### Brief
Where a line holds "that", copy it.

### Task inputs

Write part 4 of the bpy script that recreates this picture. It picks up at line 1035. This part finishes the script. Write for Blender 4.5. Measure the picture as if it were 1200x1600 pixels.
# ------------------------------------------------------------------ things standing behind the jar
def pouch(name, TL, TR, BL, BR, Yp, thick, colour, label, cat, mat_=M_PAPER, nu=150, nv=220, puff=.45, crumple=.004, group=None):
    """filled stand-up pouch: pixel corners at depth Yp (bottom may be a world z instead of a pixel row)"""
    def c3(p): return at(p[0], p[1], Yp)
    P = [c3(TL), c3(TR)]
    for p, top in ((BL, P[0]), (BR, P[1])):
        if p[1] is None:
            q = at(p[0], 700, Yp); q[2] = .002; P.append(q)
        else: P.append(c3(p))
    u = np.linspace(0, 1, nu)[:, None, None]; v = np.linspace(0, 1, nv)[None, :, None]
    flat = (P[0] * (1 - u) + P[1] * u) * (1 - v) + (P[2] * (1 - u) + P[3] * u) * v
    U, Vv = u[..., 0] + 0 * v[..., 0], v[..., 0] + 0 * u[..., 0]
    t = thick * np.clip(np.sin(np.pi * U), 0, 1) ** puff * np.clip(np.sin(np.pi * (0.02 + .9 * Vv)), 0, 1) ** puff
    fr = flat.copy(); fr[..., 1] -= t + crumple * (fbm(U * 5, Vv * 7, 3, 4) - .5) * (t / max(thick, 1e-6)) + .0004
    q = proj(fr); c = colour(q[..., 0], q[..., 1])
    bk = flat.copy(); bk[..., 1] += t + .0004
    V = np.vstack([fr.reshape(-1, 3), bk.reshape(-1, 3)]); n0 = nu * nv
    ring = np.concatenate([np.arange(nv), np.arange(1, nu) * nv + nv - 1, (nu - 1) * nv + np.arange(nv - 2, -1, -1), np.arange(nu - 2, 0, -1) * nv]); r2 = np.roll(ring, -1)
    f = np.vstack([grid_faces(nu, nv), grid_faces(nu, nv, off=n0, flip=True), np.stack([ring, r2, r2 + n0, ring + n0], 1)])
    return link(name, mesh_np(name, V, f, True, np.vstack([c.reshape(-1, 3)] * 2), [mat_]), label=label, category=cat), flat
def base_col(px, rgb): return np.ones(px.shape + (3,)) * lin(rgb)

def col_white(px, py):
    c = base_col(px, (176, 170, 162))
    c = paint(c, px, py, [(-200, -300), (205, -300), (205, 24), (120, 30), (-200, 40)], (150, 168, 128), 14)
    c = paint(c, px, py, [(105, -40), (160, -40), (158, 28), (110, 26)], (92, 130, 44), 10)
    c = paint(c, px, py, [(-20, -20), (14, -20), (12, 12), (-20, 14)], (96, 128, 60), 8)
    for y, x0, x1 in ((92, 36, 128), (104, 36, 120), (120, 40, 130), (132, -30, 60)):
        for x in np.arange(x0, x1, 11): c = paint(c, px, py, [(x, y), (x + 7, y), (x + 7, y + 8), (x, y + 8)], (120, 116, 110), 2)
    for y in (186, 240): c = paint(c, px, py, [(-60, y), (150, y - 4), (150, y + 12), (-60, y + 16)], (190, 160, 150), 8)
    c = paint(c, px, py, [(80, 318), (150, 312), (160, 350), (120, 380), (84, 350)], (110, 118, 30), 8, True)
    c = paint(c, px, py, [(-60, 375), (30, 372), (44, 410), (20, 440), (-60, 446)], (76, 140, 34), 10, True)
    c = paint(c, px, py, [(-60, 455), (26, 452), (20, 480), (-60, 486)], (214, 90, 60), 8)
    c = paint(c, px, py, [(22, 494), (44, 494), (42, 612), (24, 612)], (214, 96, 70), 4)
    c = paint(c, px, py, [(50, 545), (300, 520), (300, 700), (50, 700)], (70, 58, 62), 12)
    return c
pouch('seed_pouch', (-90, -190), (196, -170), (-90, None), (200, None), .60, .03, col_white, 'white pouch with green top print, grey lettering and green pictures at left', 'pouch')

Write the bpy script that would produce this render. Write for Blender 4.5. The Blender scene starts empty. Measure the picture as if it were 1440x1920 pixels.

### Written reply
Write part 4 of the bpy script that recreates this picture. It picks up at line 1035. This part finishes the script. Write for Blender 4.5. Measure the picture as if it were 1200x1600 pixels.
Write the bpy script that would produce this render. Write for Blender 4.5. The Blender scene starts empty. Measure the picture as if it were 1440x1920 pixels.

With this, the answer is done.